Verso i primi anni del 1800 però, il flusso di schiavi dall’Africa raggiunse numeri impressionanti, tanto che la maggior parte degli stati decise di interromperlo. Moltissimi proprietari delle piantagioni del sud misero in atto politiche finalizzate ad incentivare l’accoppiamento tra schiavi, che come risultato generava altra forza lavoro: i loro figli. Questo causò un’esplosione demografica, tanto da contare nel 1815 circa 4 milioni di schiavi. Intere famiglie di schiavi vivevano nelle piantagioni, dando così vita ad una vera e propria sottocultura parallela afroamericana.
A nascere però non erano solo figli di neri. Con l’introduzione del principio Patrus Sequitur Ventrem, a prescindere da chi fosse il padre, i figli che nascevano da madre schiava acquisivano in automatico il suo stesso status.
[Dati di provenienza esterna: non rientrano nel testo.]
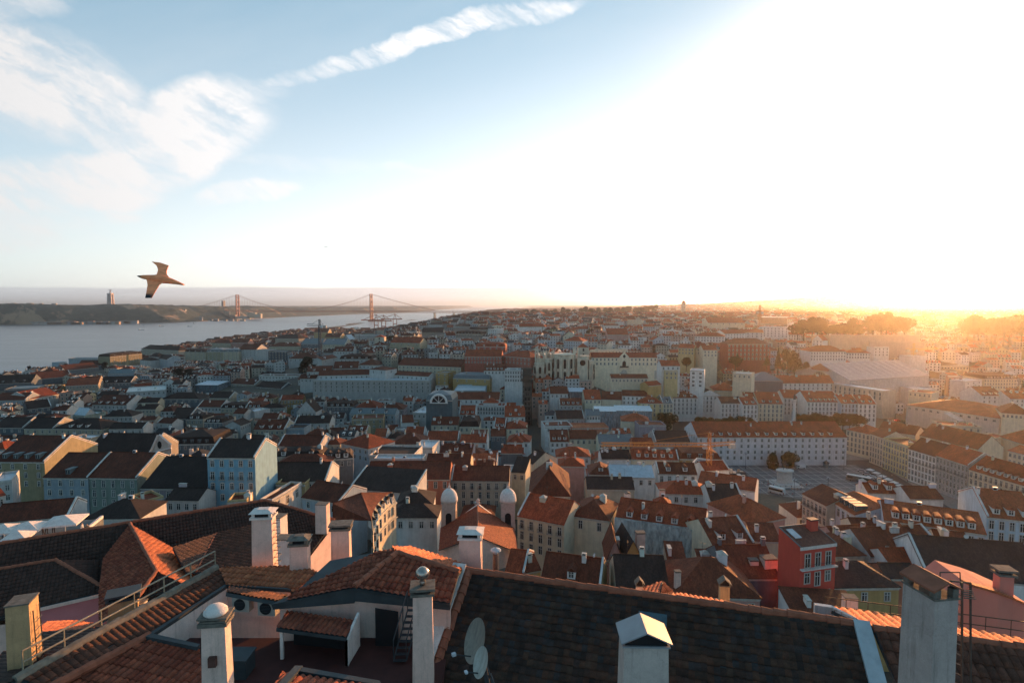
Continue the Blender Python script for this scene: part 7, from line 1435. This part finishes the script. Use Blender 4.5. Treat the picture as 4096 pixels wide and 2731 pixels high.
    for o_ in (Vector((-.25, 0, 0)), Vector((.25, 0, 0))):
        b.tube(p0 + o_, p1 + o_, .03, 5); b.tube(p0 + o_ + Vector((0, 0, .8)), p1 + o_ + Vector((0, 0, .8)), .025, 5)
        for i in range(4): c = p0.lerp(p1, i / 3) + o_; b.tube(c, c + Vector((0, 0, .8)), .02, 4)
    for i in range(9): c = p0.lerp(p1, i / 8); b.slab([c + Vector((-.25, -.08, 0)), c + Vector((.25, -.08, 0)), c + Vector((.25, .08, 0)), c + Vector((-.25, .08, 0))], (0, 0, .02))
    kid(b.build('frame', IRON), ld)
    # ---- right-hand roof, lit along its back slope
    RR = thing('house', tuple(pz(3800, 2700, 90)), 'house with brown barrel tiled roof lit along its ridge at lower right', 'house')
    plR, pR = panel(RR, 'roof', [(3492, 2513), (4180, 2603), (4180, 2860), (3640, 2860)], [(3490, 2512, 20.4), (4096, 2592, 19.2), (3700, 2731, 18.5)], ((3490, 2512), (4096, 2592)), T_BROWN, pw=.30, cs=.48, amp=.085, seed=18)
    plS, pS = panel(RR, 'roof', [(3492, 2513), (4180, 2601), (4180, 2572), (3395, 2438), (3310, 2432)], [(3490, 2512, 20.4), (4096, 2590, 19.2), (3700, 2492, 21.6)], ((3490, 2512), (4096, 2592)), T_LIT, pw=.30, cs=.42, amp=.085, seed=19)
    ridge_caps(RR, hit(plR, 3492, 2513), hit(plR, 4180, 2603), MORTAR, .13)
    wall_drop(RR, [hit(plS, 3260, 2428) + Vector((0, 0, .1)), hit(plS, 3330, 2440) + Vector((0, 0, .12)), hit(plS, 3440, 2490) + Vector((0, 0, .06))], 2.5, Vector((.05, .2, 0)), PWHITE, 'end_wall')
    SB = thing('house', tuple(pd(3950, 2540, 24)), 'salmon pink rendered house end at the right edge', 'house'); tops = [pd(3812, 2392, 24.5), pd(3880, 2340, 24.2), pd(3995, 2374, 24.0), pd(4052, 2395, 24.0), pd(4150, 2440, 23.8)]; wall_drop(SB, tops, 5, Vector((.3, 2.5, 0)), SALMON)
    b = MB()
    for p, q in zip(tops[1:], tops[2:]): b.slab([p + Vector((-.05, -.08, 0)), q + Vector((0, -.08, 0)), q + Vector((.3, 2.4, -.35)), p + Vector((.3, 2.4, -.35))], (0, 0, .1))
    kid(b.build('roof', T_LIT), SB)
    rr = thing('railing', tuple(pd(3900, 2470, 22.5)), 'rusty two-bar railing crossing in front of the salmon house', 'railing'); b = MB(); A_, B_ = pd(3300, 2386, 24.5), pd(4150, 2492, 21.8)
    for dz in (0, -.38): b.tube(A_ + Vector((0, 0, dz)), B_ + Vector((0, 0, dz)), .022, 5)
    for i in range(10): c = A_.lerp(B_, i / 9); b.tube(c + Vector((0, 0, -.9)), c, .02, 4)
    kid(b.build('rail', simple('rusty_rail', (.10, .06, .04), .7, .4, 6)), rr)
    fr = thing('access_ladder', tuple(pd(3840, 2731, 14.6)), 'tall rusty access frame with rungs beside the massive chimney', 'ladder'); b = MB()
    for x, yt, d in ((3803, 2320, 15.2), (3848, 2328, 14.6), (3882, 2330, 15.4)): b.tube(pd(x, 2820, d), pd(x, yt, d), .03, 5)
    b.tube(pd(3803, 2322, 15.2), pd(3882, 2330, 15.4), .025, 5); b.tube(pd(3760, 2288, 18), pd(3840, 2288, 18), .02, 4); b.tube(pd(3760, 2288, 18), pd(3762, 2340, 18), .02, 4); b.tube(pd(3840, 2288, 18), pd(3842, 2340, 18), .02, 4)
    for i in range(11): y = 2360 + 40 * i; b.tube(pd(3803, y, 15.2), pd(3848, y + 22, 14.6), .016, 4)
    for i in range(5): b.tube(pd(3845 + 3 * i, 2358 + 8 * i, 15.0), pd(3890 + 3 * i, 2362 + 8 * i, 15.4), .018, 4)
    kid(b.build('frame', simple('rusty_frame', (.07, .055, .045), .7, .4, 6)), fr)
    # lit strip of roof beyond the dark ridge
    ls = thing('house', tuple(pz(2750, 2420, 92)), 'low house with bright lit tile strip beyond the dark ridge', 'house'); panel(ls, 'roof', [(2570, 2398), (2900, 2428), (2905, 2405), (2720, 2374), (2650, 2385)], [(2600, 2400, 30.0), (2900, 2426, 29.3), (2740, 2380, 32.2)], ((2600, 2400), (2900, 2426)), T_LIT, pw=.26, cs=.4, amp=.08, seed=20)
    pl_, pp_ = panel(ls, 'roof', [(2570, 2390), (2636, 2388), (2650, 2325), (2575, 2350)], [(2570, 2392, 32), (2640, 2388, 31.6), (2640, 2330, 33.6)], ((2570, 2392), (2640, 2388)), T_RED, pw=.24, cs=.4, amp=.07, seed=21); panel(ls, 'roof', [(2636, 2388), (2700, 2375), (2650, 2325)], [(2636, 2388, 31.7), (2700, 2375, 33.5), (2650, 2325, 33.4)], ((2636, 2388), (2700, 2375)), T_LIT, pw=.24, cs=.4, amp=.07, seed=22)
    b = MB(); q = [pd(2695, 2398, 29.9), pd(2868, 2418, 29.5), pd(2868, 2432, 29.0), pd(2692, 2408, 29.5)]; b.slab([v + Vector((0, 0, .12)) for v in q], (0, 0, .05)); kid(b.build('skylight_sheet', PWHITE), ls)
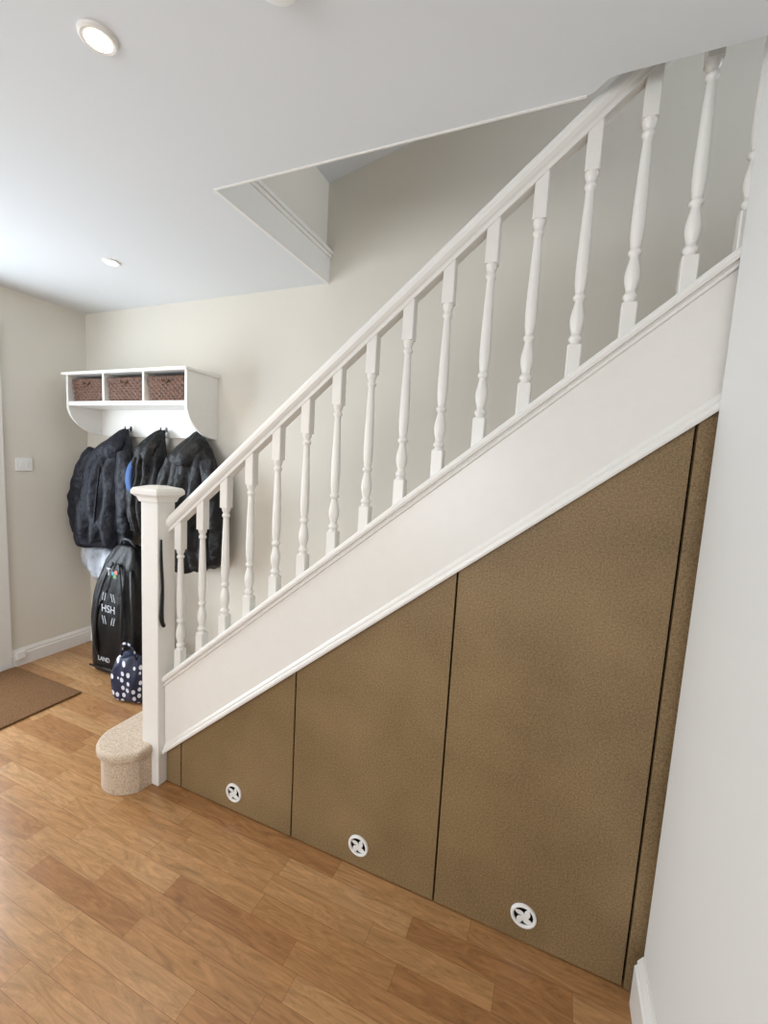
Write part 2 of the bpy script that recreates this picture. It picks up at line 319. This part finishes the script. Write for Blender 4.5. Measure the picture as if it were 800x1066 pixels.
# ---------------------------------------------------------------- shelf unit
sh=empty('coat_shelf'); sx0,sx1=-1.43,-.405; yf=W-.23; zt,zb=1.875,1.685
boxo('top_board',sx0-.025,sx1+.012,yf-.018,W-.001,zt-.018,zt,m=M_white,parent=sh,bevel=.005)
boxo('shelf_board',sx0+.017,sx1-.017,yf+.002,W-.001,zb-.014,zb+.012,m=M_white,parent=sh,bevel=.002)
boxo('back_board',sx0+.017,sx1-.017,W-.018,W-.001,1.50,zt-.018,m=M_white,parent=sh,bevel=.002)
def endp(nm,x):
    bm=bmesh.new(); T=[];B_=[]; K=16; zc=zb-.03; zbm=1.50; D=W-.001-yf
    for k in range(K+1):
        t=k/K; y=yf+D*t; 
        z=zc-(zc-zbm)*math.sin(math.acos(max(0,1-t*1.08)) if t*1.08<1 else math.pi/2)**1.3
        T.append(y);B_.append(z)
    L0=[(bm.verts.new((x,y,zt-.018)),bm.verts.new((x,y,z)),bm.verts.new((x+.018,y,z)),bm.verts.new((x+.018,y,zt-.018))) for y,z in zip(T,B_)]
    for a,b in zip(L0,L0[1:]):
        for i in range(4): bm.faces.new((a[i],a[(i+1)%4],b[(i+1)%4],b[i]))
    bm.faces.new(L0[0]); bm.faces.new(L0[-1])
    obj(nm,bm,M_white,sh)
endp('end_panel_1',sx0); endp('end_panel_2',sx1-.018)
cw=(sx1-sx0)/3
for k in (1,2): boxo('divider_%d'%k,sx0+cw*k-.008,sx0+cw*k+.008,yf+.004,W-.002,zb,zt-.016,m=M_white,parent=sh,bevel=.001)
hooks=[-1.125,-.805,-.50]
for k,x in enumerate(hooks):
    bm=bmesh.new(); box(bm,x-.007,x+.007,W-.022,W-.017,1.535,1.565)
    tube(bm,[(x,W-.02,1.55),(x,W-.045,1.543),(x,W-.058,1.547),(x,W-.062,1.562)],.0035)
    tube(bm,[(x,W-.02,1.54),(x,W-.035,1.53),(x,W-.045,1.535),(x,W-.047,1.545)],.0035); obj('hook_%d'%(k+1),bm,M_steel,sh)
def basket(x0,x1,z0,z1,y0,y1):
    bm=bmesh.new(); rows=9; sub=4; hx,hy=(x1-x0)/2,(y1-y0)/2; cx,cy=(x0+x1)/2,(y0+y1)/2
    N=200; cor=.02; per=[]; pts=[]
    for (sx,sy,a0) in ((1,-1,-90),(1,1,0),(-1,1,90),(-1,-1,180)):
        for k in range(5):
            a=math.radians(a0+90*k/4); pts.append(Vector((cx+sx*(hx-cor)+cor*math.cos(a),cy+sy*(hy-cor)+cor*math.sin(a))))
    pts.append(pts[0]); L=[0]
    for a,b in zip(pts,pts[1:]): L.append(L[-1]+(b-a).length)
    T=L[-1]; j=0
    for i in range(N):
        s=T*i/N
        while L[j+1]<s: j+=1
        f=(s-L[j])/(L[j+1]-L[j]); p=pts[j].lerp(pts[j+1],f); d=(pts[j+1]-pts[j]).normalized(); per.append((p,Vector((d.y,-d.x)),i))
    Rr=[]
    for r in range(rows*sub+1):
        row=r//sub; ph=(r%sub)/sub; z=z0+(z1-z0)*r/(rows*sub); tp=.93+.07*(r/(rows*sub))
        vs=[]
        for p,nn,i in per:
            amp=.004*math.sin(2*math.pi*i*25/N+math.pi*row)*math.sin(math.pi*ph)+.003*math.sin(math.pi*ph)
            if r>=rows*sub-sub: amp=.004+.002*math.sin(2*math.pi*i*50/N)
            q=p+nn*amp; vs.append(bm.verts.new((cx+(q.x-cx)*tp,cy+(q.y-cy)*tp,z)))
        Rr.append(vs)
    for a,b in zip(Rr,Rr[1:]):
        for i in range(N): bm.faces.new((a[i],a[(i+1)%N],b[(i+1)%N],b[i])).smooth=True
    bm.faces.new(Rr[0])
    inn=[bm.verts.new((cx+(p.x-cx)*.92,cy+(p.y-cy)*.92,z1)) for p,_,_ in per]; low=[bm.verts.new((cx+(p.x-cx)*.9,cy+(p.y-cy)*.9,z0+.03)) for p,_,_ in per]
    for i in range(N):
        bm.faces.new((Rr[-1][i],Rr[-1][(i+1)%N],inn[(i+1)%N],inn[i])); bm.faces.new((inn[i],inn[(i+1)%N],low[(i+1)%N],low[i])).material_index=1
    bm.faces.new(low).material_index=1
    tube(bm,[(cx-.03,y0-.004,z1-.02),(cx-.02,y0-.010,z1-.035),(cx,y0-.011,z1-.04),(cx+.02,y0-.010,z1-.035),(cx+.03,y0-.004,z1-.02)],.004)
    obj('wicker_basket',bm,[M_wicker,M_wickd])
for k in range(3):
    a=sx0+cw*k+ (.022 if k==0 else .012); b=sx0+cw*(k+1)-(.022 if k==2 else .012)
    basket(a+.006,b-.006,zb+.0125,zb+.012+.137,yf+.016,W-.03)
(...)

Il padre dunque non era determinante. Questo incentivò gli stupri da parte dei padroni, che potevano così soddisfare due bisogni, quello fisico e quello economico.
Dopo un lungo periodo di oscurantismo, di rivolte mai del tutto compiute, si arrivò alla fine del tunnel. Ma solo, nel 1865, grazie ad Abramo Lincoln, venne emanato il Proclama di emancipazione dei neri, un documento che sanciva l’abolizione della schiavitù in tutta l’Unione Americana.